No trecho inicial do primeiro ato de Esperando Godot, os personagens dialogam (pulo alguns trechos):

“– Você já leu a Bíblia?
– A Bíblia…? Devo ter passado os olhos.
– Ah, é, os dois ladrões. Você se lembra da história?
– Não.
– Ajuda a passar o tempo. Dois ladrões, crucificados lado a lado com o nosso Salvador. Um deles…
– Nosso quê?
– Nosso Salvador. Dois ladrões. Dizem que um deles se salvou e outro… se perdeu.
– Se salvou do quê?
– Do inferno.
– Vou embora.
– E no entanto (…) como é possível que, dos quatro evangelistas, só um fale em ladrão salvo? Todos os quatro que estavam lá — ou por perto — e apenas um ladrão salvo. (…) um em quatro. Dos outros três, dois nem falam disso e o terceiro diz que eles o xingaram, os dois.”

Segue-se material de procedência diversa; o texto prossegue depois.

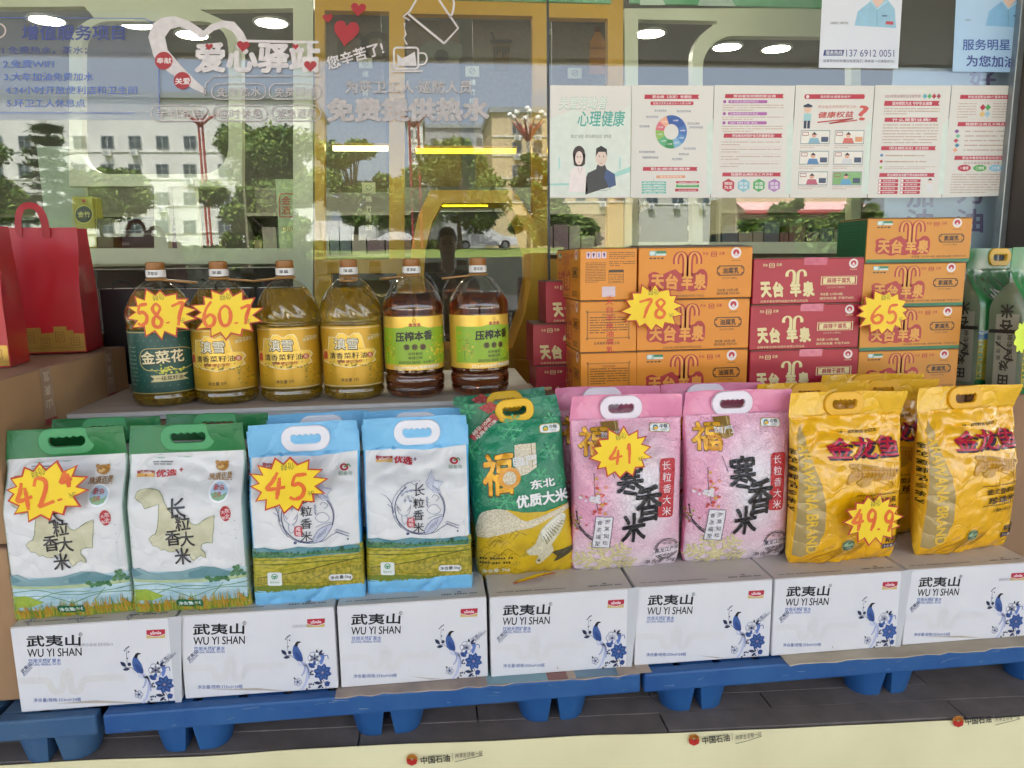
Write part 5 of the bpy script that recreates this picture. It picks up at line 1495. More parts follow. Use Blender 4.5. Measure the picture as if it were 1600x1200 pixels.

(Esperando Godot — Samuel Beckett — escrita em 1948 e publicada em 1952)

Dentro da conversa viajante e dispersante de Estragon (Gogó) e Wladimir (Didi), vejo além da própria metáfora de ambos à espera do tal Godot. Godot como um Salvador, como Jesus, e ao mesmo tempo o papel dos fiéis em confronto para validar ou apagar a salvação do “ladrão” na interpretação dos personagens.

Hoje não há um Deus materializado e validado como no “causo” ilustrado pelos 2 personagens de Beckett. Porém há vários sacerdotes que se apresentam como representantes (e que mandam “nas quebradas”), e que o validam a favor do “dono do pedaço”, para que a espera contribua para o silêncio dos fatos. O silêncio dos “fracos”. Eles só esperam nosso silêncio.

Para mim, Godot não é Deus (apesar do God, Deus em inglês), mas pode ser que muitos entendam o contrário.

Nos resta esperar por uma atitude a favor da vida do povo, por parte de quem tem publicamente se posicionado a favor de um “Godot mais trágico”.

Hoje nos vemos num ciclo de espera e de recomeços, como Gogó e Didi, personagens da peça, sentados no sabor de nosso chá, esperando o correio, o motoboy que traz comidas, ou remédios e cosméticos, a vizinha prendada, ou o vizinho, que nos vende as máscaras artesanais pra ganhar “um adicional”, a validação do CPF pra receber ajuda do governo, ou torcer que sua empresa não te envie uma mensagem urgente e fatal por Smartphone.

Temos menos status do que os “donos do pedaço”. Fizemos o possível para resolver nossas urgências, aguardando que quem atualmente “manda na quebrada”, não se use do chá de cadeira pela conveniência de garantir que Godot faça seu trabalho de forma massiva… para que a sala de espera não tenha mais fila, apenas xícaras vazias na mesa.